Roderick Harrison, a black demographer, says he felt pride in Obama's re-election, which to him reaffirmed a historic achievement not only for black Americans but a broader coalition of racially diverse groups. Still, he worries that demographic change and Obama's success may lead to a tipping point in the opposite direction, where people in the United States are led to assume racial equality has fully arrived.

alt“The strength of minority support behind Obama was aided by the 1965 Voting Rights Act, and other protections,” he said.
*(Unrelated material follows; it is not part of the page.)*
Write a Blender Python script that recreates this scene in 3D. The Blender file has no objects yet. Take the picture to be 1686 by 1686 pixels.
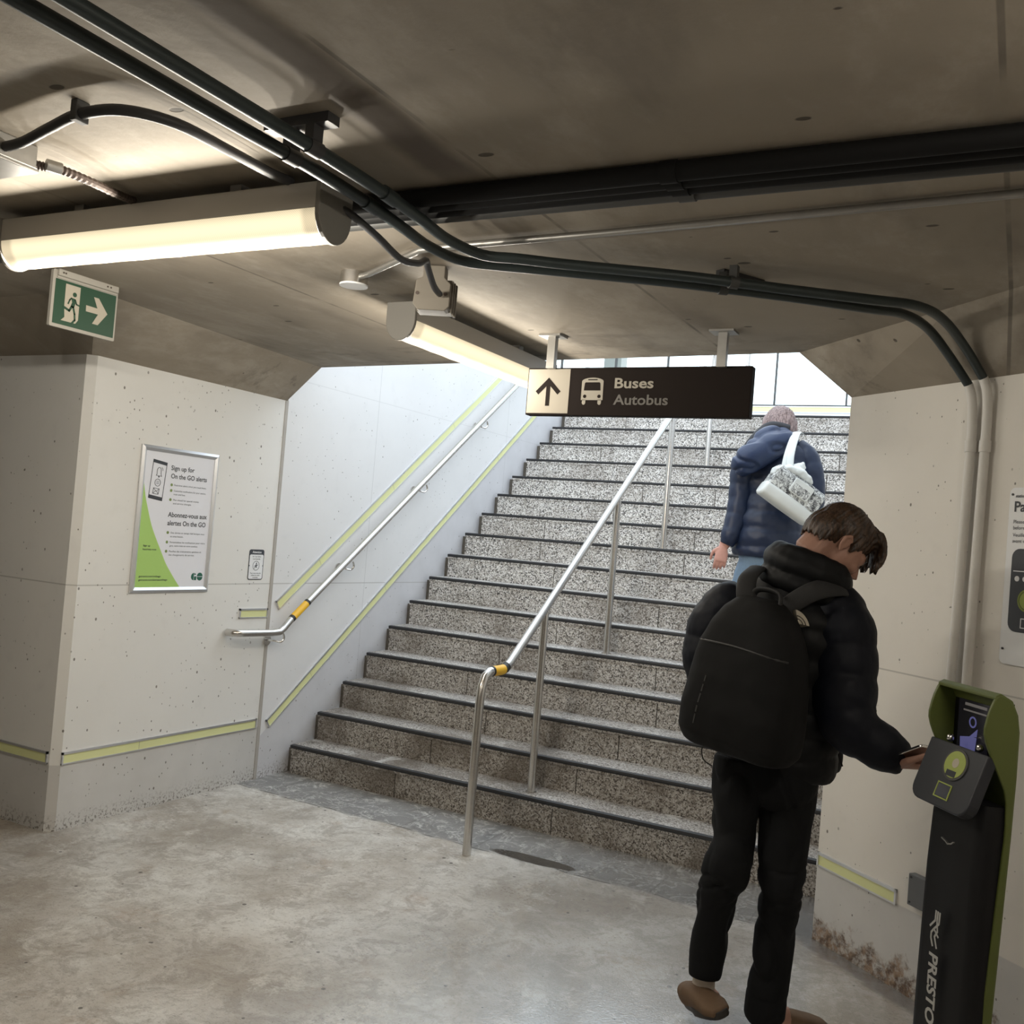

The term "minority" often refers to an unequal or disadvantaged status and isn't always about numbers or counts, said Harrison, a former chief of racial statistics at the Census Bureau. The District of Columbia, Hawaii, California, New Mexico, and Texas already have populations of racial and ethnic minorities that collectively add up to more than 50 percent. Across the U.S., more than 11 percent of counties have tipped to "majority-minority" status.

"Minority status is a matter of exclusion from full participation in society, remaining long after a nation becomes 'majority minority,'" Harrison said.